Some remarkable collaborations and agreements have resulted, building a consistent, high-quality, increasingly interoperable schooling system, shaped by nine governments. It is recognisable anywhere in the world as Australian.

Australians have tended to use ‘national’ in civic contexts. Federation gave us a national flag, national anthem, national flower, coat of arms and colours, and eventually a National Library, Museum, Gallery, Portrait Gallery, Archives, Sound and Screen Archive and War Memorial. At two periods in our short history, conscription has been called ‘national service’. At different times, the term ‘national game’ has referred to both two-up and Australian Rules football.

The world has changed a bit since 1901. Some things not considered necessary for the nation then might now be seen differently, but in 2006 the only way of achieving ‘national’ in relation to education is through negotiated agreement.

Because schooling is overwhelmingly funded by governments, it is inevitably influenced by governments of the day, by their philosophies and the balance between state and federal layers. Appropriately, analysis of the balance will continue.

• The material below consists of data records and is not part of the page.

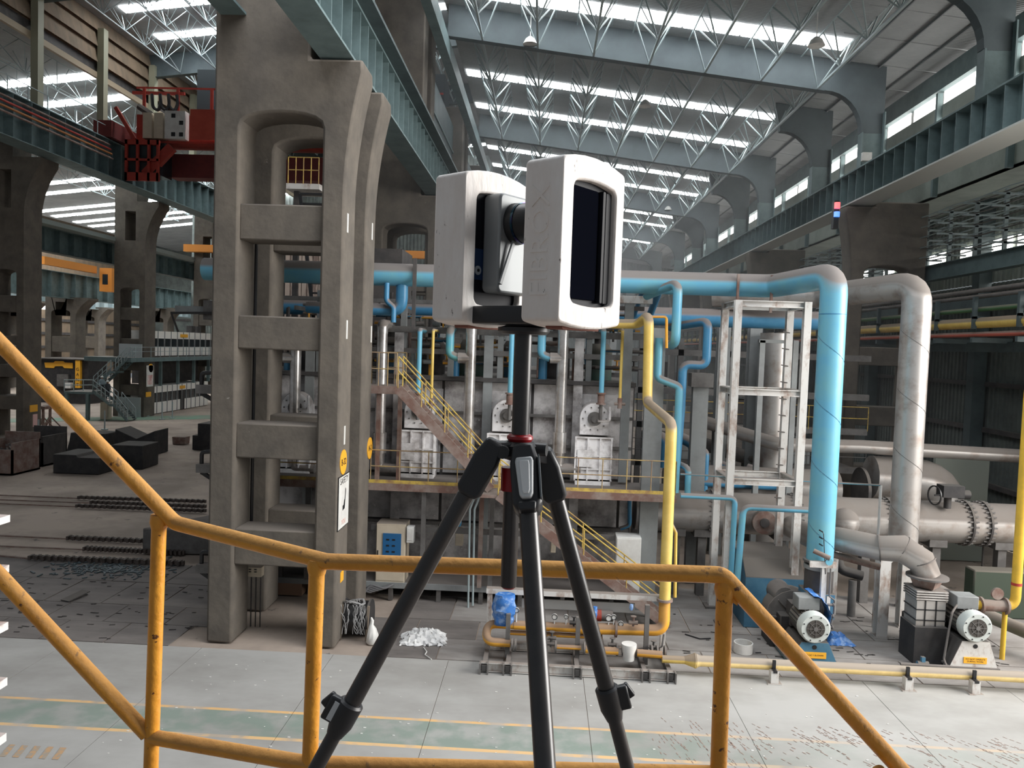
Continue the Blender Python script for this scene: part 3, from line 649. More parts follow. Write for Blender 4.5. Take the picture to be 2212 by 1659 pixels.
# ---- teal stairs
st = thing('steel_stairs', 'teal double-flight steel stairs leading up to the office walkway', 'stairs', (-44, 73, 0))
def flight(p, q, w, n, parent, ms, mr, rail=1.0, name='tread', rh=0.045, two=True):
    p = Vector(p); q = Vector(q); d = q - p; hd = Vector((d.x, d.y, 0)).normalized(); sd = Vector((-hd.y, hd.x, 0)) * w / 2
    for s in (-1, 1): ob('stringer', MB().bar(p + sd * s, q + sd * s, 0.06, 0.3), ms, parent)
    for k in range(n):
        c = p + d * ((k + 0.5) / n); a = Vector((hd.x, hd.y, 0)) * 0.13
        ob(name, MB().bar(c - sd, c + sd, 0.26, 0.04), ms, parent)
    for s in ((-1, 1) if two else (-1,)):
        g = MB().tube([p + sd * s + Vector((0, 0, rail)), q + sd * s + Vector((0, 0, rail))], rh / 2, 6).tube([p + sd * s + Vector((0, 0, rail * 0.55)), q + sd * s + Vector((0, 0, rail * 0.55))], rh / 2, 6)
        ob('handrail', g, mr, parent)
        for k in range(5):
            c = p + d * (k / 4) + sd * s; ob('rail_post', MB().tube([c, c + Vector((0, 0, rail))], rh / 2, 6), mr, parent)
YS = 74.0
def sp(px, py): return at(px, py, Y=YS)
q0 = sp(284, 903); q0.z = 0.1; q1 = sp(254, 872); q2 = sp(246, 872); q3 = sp(210, 844); q4 = sp(149, 844); q5 = sp(190, 838); q6 = sp(228, 802); q7 = sp(238, 800); q8 = sp(264, 774)
flight(q0, q1, 1.5, 8, st, TEAL, TEALP, 1.1, rh=0.09); flight(q2, q3, 1.5, 9, st, TEAL, TEALP, 1.1, rh=0.09)
flight(q5 + Vector((0, 1.7, 0)), q6 + Vector((0, 1.7, 0)), 1.5, 10, st, TEAL, TEALP, 1.1, rh=0.09); flight(q7 + Vector((0, 1.7, 0)), q8 + Vector((0, 1.7, 0)), 1.5, 7, st, TEAL, TEALP, 1.1, rh=0.09)
for a, b_, dy in ((q1, q2, 0), (q4, q3, 0), (q4, q3, 1.7), (q6, q7, 1.7)): ob('landing', MB().box((a.x, YS + dy - 0.8, a.z - 0.22), (b_.x, YS + dy + 0.8, a.z)), TEAL, st)
for xx in (q4.x, q3.x - 0.75): ob('support_post', MB().box((xx, YS - 0.7, 0), (xx + 0.3, YS - 0.4, q4.z - 0.2)), TEAL, st)
for hh in (0.6, 1.1): ob('handrail', MB().tube([q4 + Vector((0, -0.75, hh)), q3 + Vector((0, -0.75, hh))], 0.045, 6), TEALP, st)
for k in range(4): c = q4 + (q3 - q4) * (k / 3) + Vector((0, -0.75, 0)); ob('rail_post', MB().tube([c, c + Vector((0, 0, 1.1))], 0.045, 6), TEALP, st)
# two workers on the lower flight
def person(foot, lab, shirt, trouser, face):
    import bmesh
    t = thing('person', lab, 'person', foot)
    J = [(0, 0, 0.95), (0, 0, 1.2), (0, 0, 1.42), (0, 0, 1.52), (0, 0, 1.66), (0.1, 0, 0.9), (0.11, 0.03, 0.48), (0.11, -0.02, 0.08), (0.12, -0.14, 0.04), (-0.1, 0, 0.9), (-0.11, -0.12, 0.5), (-0.11, -0.04, 0.1), (-0.12, -0.16, 0.06),
         (0.19, 0, 1.4), (0.25, -0.02, 1.12), (0.24, -0.16, 0.92), (0.24, -0.2, 0.85), (-0.19, 0, 1.4), (-0.26, -0.02, 1.12), (-0.27, -0.2, 0.98), (-0.27, -0.26, 0.95)]
    E = [(0, 1), (1, 2), (2, 3), (3, 4), (0, 5), (5, 6), (6, 7), (7, 8), (0, 9), (9, 10), (10, 11), (11, 12), (2, 13), (13, 14), (14, 15), (15, 16), (2, 17), (17, 18), (18, 19), (19, 20)]
    rad = [0.15, 0.14, 0.15, 0.06, 0.1, 0.1, 0.07, 0.05, 0.045, 0.1, 0.07, 0.05, 0.045, 0.07, 0.05, 0.04, 0.035, 0.07, 0.05, 0.04, 0.035]
    me = bpy.data.meshes.new('body'); c_ = math.cos(face); s_ = math.sin(face)
    me.from_pydata([(foot[0] + x * c_ - y * s_, foot[1] + x * s_ + y * c_, foot[2] + z) for x, y, z in J], E, [])
    o = bpy.data.objects.new('body', me); COL.objects.link(o); sk_ = o.modifiers.new('skin', 'SKIN'); o.modifiers.new('sub', 'SUBSURF').levels = 1
    for i, v in enumerate(me.skin_vertices[0].data): v.radius = (rad[i], rad[i]); v.use_root = (i == 0)
    dg = bpy.context.evaluated_depsgraph_get(); m2 = bpy.data.meshes.new_from_object(o.evaluated_get(dg)); bpy.data.objects.remove(o)
    m2.materials.clear()
    for q in (shirt, trouser, mat('skin_tone', (150, 108, 82), 0.6), BLKM): m2.materials.append(q)
    for f in m2.polygons:
        z = f.center.z - foot[2]; f.material_index = 2 if z > 1.5 else (0 if z > 0.92 else (3 if z < 0.1 else 1)); f.use_smooth = True
        if 0.8 < z < 0.95 and (f.center - Vector((foot[0], foot[1], f.center.z))).length > 0.2: f.material_index = 2
    o = bpy.data.objects.new('body', m2); COL.objects.link(o); o.parent = t; o.matrix_parent_inverse = Matrix.Translation(-Vector(foot))
    ob('helmet', MB().tube([(foot[0], foot[1], foot[2] + 1.67), (foot[0], foot[1], foot[2] + 1.685), (foot[0], foot[1], foot[2] + 1.75), (foot[0], foot[1], foot[2] + 1.82)], [0.165, 0.14, 0.125, 0.05], 14), WHITE, t)
pf = q2 + (q3 - q2) * 0.72; person((pf.x, pf.y, pf.z + 0.02), 'person in pale blue shirt and white helmet coming down the teal stairs, left one', mat('pale_blue_cloth', (150, 168, 176), 0.8), mat('dark_trousers', (52, 54, 60), 0.9), 0.9)
pf = q2 + (q3 - q2) * 0.38; person((pf.x, pf.y, pf.z + 0.02), 'person in dark shirt and white helmet on the teal stairs, right one', mat('dark_shirt', (66, 70, 76), 0.8), mat('dark_trousers', (52, 54, 60), 0.9), 0.9)
for k, (x0, y0, x1, y1, lab) in enumerate([(257, 742, 306, 773, 'pale grey panel on the walkway in front of the second left column'), (255, 857, 303, 892, 'pale grey panel on the floor in front of the second left column')]):
    a = at(x0, y0, Y=77.6); b_ = at(x1, y1, Y=77.6); tag(ob('pale_panel', MB().box((a.x, 77.6, b_.z if b_.z > 3 else 0.0), (b_.x, 77.7, a.z)), mat('pale_grey_panel', (170, 178, 180), 0.7)), lab, 'panel')
# ---- floor things of the left bay
gp = struct(ob('trim_2', MB().prism([(-60, 62.5), (-30, 82), (-30, 87), (-60, 66)], 'z', -0.03, -0.01), mat('worn_green_walkway', (112, 148, 128), 0.8, 0, (140, 142, 130), 0.4)))
ye = thing('press_machine', 'black and yellow press machine standing behind the teal stairs', 'machine', (-60, 92, 0))
def yp(px, py): return at(px, py, Y=90)
a = yp(86, 775); b_ = yp(190, 870); ob('body', MB().box((a.x, 90, 0), (b_.x, 94, a.z)), BLACKS, ye)
pts = [(97, 783), (117, 783), (120, 780), (137, 780), (140, 783), (158, 784), (158, 796), (140, 795), (136, 791), (120, 791), (117, 795), (99, 794)]
ob('nameplate', MB().prism([(yp(*p).x, yp(*p).z) for p in pts], 'y', 89.9, 90), SIGNO, ye)
a = yp(167, 778); b_ = yp(177, 838); ob('upright', MB().box((a.x, 89.6, b_.z), (b_.x, 90.2, a.z)), SIGNO, ye)
for i, ch in enumerate('GANT'): txt('letter', ch, 0.55, Vector(((a.x + b_.x) / 2, 89.58, a.z - 1.1 - i * 0.62)), (1, 0, 0), (0, 0, 1), BLKM, ye)
a = yp(86, 772); b_ = yp(192, 778); ob('lintel', MB().box((a.x, 89.5, b_.z), (b_.x, 94.5, a.z)), STEEL, ye)
a = yp(126, 808); b_ = yp(150, 835); ob('jaw', MB().box((a.x, 89.7, b_.z), (b_.x, 90, a.z)), STEEL, ye)
ob('white_box', MB().box((yp(148, 826).x, 89.3, yp(148, 838).z), (yp(160, 826).x, 89.8, yp(148, 826).z)), WHITE, ye)
def die(lab, pts, o, ang, L, group=None, m=BLACKS):
    a = math.radians(ang); ex = Vector((math.cos(a), math.sin(a), 0)); ez = Vector((-math.sin(a), math.cos(a), 0))
    t = ob('forging_die', MB().prof(pts, o, ex, (0, 0, 1), ez, L), m, None, 0.03); return tag(t, lab, 'die block', group)
die('black die block with a V notch cut in its top, largest in the left bay', [(0, 0), (2.9, 0), (2.9, 1.75), (1.6, 1.15), (0.1, 1.8)], (-30.3, 53, 0), 3, 2.2)
die('low black rectangular die block, nearest of the blocks to the chains', [(0, 0), (2.8, 0), (2.8, 1.0), (1.5, 1.0), (1.4, 1.15), (0, 1.15)], (-29.4, 44.9, 0), 2, 2.6)
die('square dark die block with a small hole, in front of the V-notched one', [(0, 0), (2.0, 0), (2.0, 1.5), (0, 1.5)], (-27.2, 47.3, 0), 3, 2.2)
die('sloped black block behind the handrail, left of the V-notched die', [(0, 0), (2.9, 0), (2.8, 1.35), (0.3, 1.35), (0.2, 0.7)], (-34.0, 53.4, 0), 2, 2.0)
die('stack of black plates half hidden by the big column', [(0, 0), (1.8, 0), (1.8, 2.0), (0.4, 2.0), (0.4, 1.1), (0, 1.1)], (-26.3, 56.6, 0), 0, 2.0)
die('small brown tub on the floor left of the black plate stack', [(0, 0), (0.95, 0), (1.0, 0.6), (-0.05, 0.6)], (-29.0, 59, 0), 0, 0.9, None, RUST)
for (x, y, lab, m_) in ((-33.2, 43.6, 'rusty scrap bin nearest the left picture edge', RUST), (-33.6, 46.9, 'dark scrap bin behind the rusty one at the left picture edge', DARKS)):
    t = thing('scrap_bin', lab, 'bin', (x, y, 0))
    g = MB().box((x, y, 0), (x + 2.2, y + 0.1, 1.5)).box((x, y + 2.4, 0), (x + 2.2, y + 2.5, 2.3)).box((x, y, 0), (x + 0.1, y + 2.5, 1.9)).box((x + 2.1, y, 0), (x + 2.2, y + 2.5, 1.9)).box((x, y, 0), (x + 2.2, y + 2.5, 0.1))
    ob('body', g, m_, t)
    g = MB()
    for k in range(40):
        a = Vector((x + 0.3 + random.random() * 1.6, y + 0.3 + random.random() * 1.8, 1.0 + random.random() * 0.5)); g.bar(a, a + Vector((random.uniform(-.3, .3), random.uniform(-.3, .3), random.uniform(-.1, .15))), 0.12)
    stuff(ob('swarf', g, STEEL, t))
for k, (px, py) in enumerate([(93, 928), (108, 925)]):
    p = at(px, py, Z=0); t = thing('trestle_stand', 'rusty tripod stand %s of the pair beside the left column' % ('left' if k == 0 else 'right'), 'stand', p)
    ob('post', MB().tube([p, p + Vector((0, 0, 1.9))], 0.12, 8), RUST, t); ob('head', MB().box((p.x - .4, p.y - .4, 1.8), (p.x + .4, p.y + .4, 2.05)), RUST, t)
    for q in range(3):
        a = q * 2.1 + 0.4; ob('leg', MB().bar(p + Vector((math.cos(a) * .9, math.sin(a) * .9, 0.05)), p + Vector((0, 0, 1.1)), 0.1), RUST, t)
for k, (px, py) in enumerate([(83, 953), (226, 928), (316, 899), (350, 906), (372, 903)]):
    p = at(px, py, Z=0); t = thing('barrier_post', 'thin pale barrier post on a foot, %s from the left along the green walkway' % nm[k].replace('nearest', 'first'), 'barrier post', p, 'barrier posts by the walkway')
    ob('pole', MB().tube([p, p + Vector((0, 0, 1.7))], 0.06, 6), TEALP, t); ob('foot', MB().tube([p, p + Vector((0, 0, 0.06))], 0.3, 8), TEALP, t)
p = at(224, 906, Z=0)
tag(ob('switch_cabinet', MB().box((at(216, 906, Y=p.y).x, p.y, 0), (at(232, 906, Y=p.y).x, p.y + 0.8, 1.75)), BEIGE, None, 0.03), 'beige switch cabinet under the teal stairs', 'cabinet')
t = thing('jib_arm', 'grey jib arm with a hanging bent rod in front of the office cabins', 'crane', (-23, 50, 10))
a = at(370, 676, Y=50); b_ = at(470, 676, Y=50)
ob('arm', MB().bar(a, b_, 0.25, 0.15), BLACKS, t); ob('rod', MB().bar(a, at(385, 717, Y=50), 0.1), BLACKS, t); ob('housing', MB().box((at(378, 664, Y=50.5).x, 50.5, at(378, 676, Y=50).z), (b_.x, 51.5, at(400, 660, Y=50).z)), GREYP, t); ob('gearbox', MB().box((at(436, 650, Y=50).x, 50.2, at(440, 690, Y=50).z), (b_.x, 52, at(440, 648, Y=50).z)), STEEL, t)
ob('mast', MB().box((b_.x - 0.6, 51, 0), (b_.x, 51.8, at(440, 690, Y=50).z)), RUST, t)
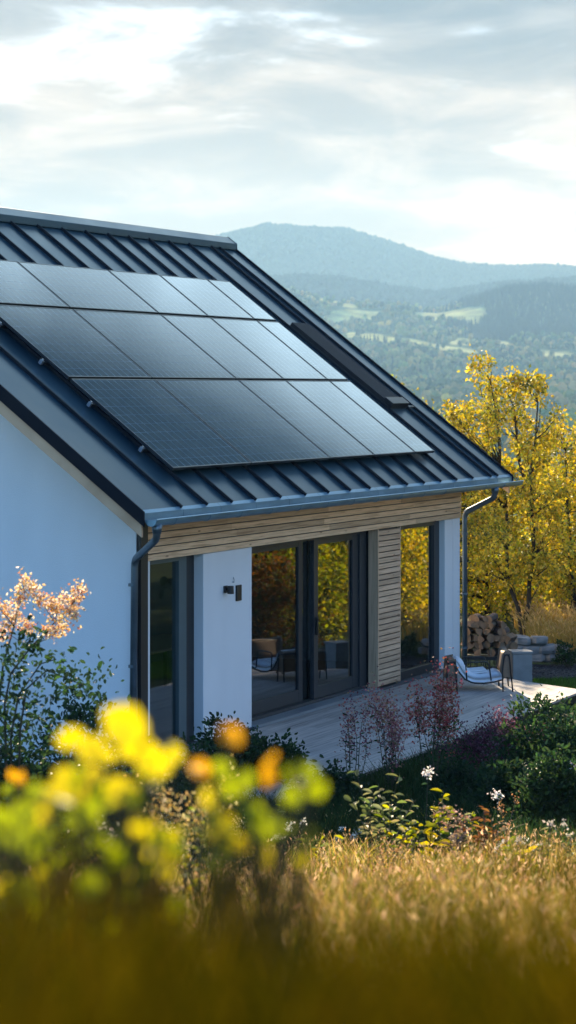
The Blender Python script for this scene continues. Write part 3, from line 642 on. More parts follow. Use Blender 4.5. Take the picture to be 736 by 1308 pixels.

Nonetheless, over time, Education Ministers in Australia have done a remarkable job of maintaining a national agenda. They have taken the long-term view in spite of short-term necessity.

While funding stoushes have become routine, Ministers know that 20 million people rattling around in 7.7 million square kilometres at the bottom of the world depend for their future on a deep, sustainable, consistent and trusted schooling system. Their Directors-General (or CEOs or Secretaries) have been, perhaps, even more aware that every child for whose education they are responsible is critical to the Australia of the future.

Each of us may find things to improve in the national agenda for schooling. That’s democratic right and responsibility at work. We should, however, recognise the educational, democratic and policy importance of the term ‘national agenda’ and the treasure that it represents in our society.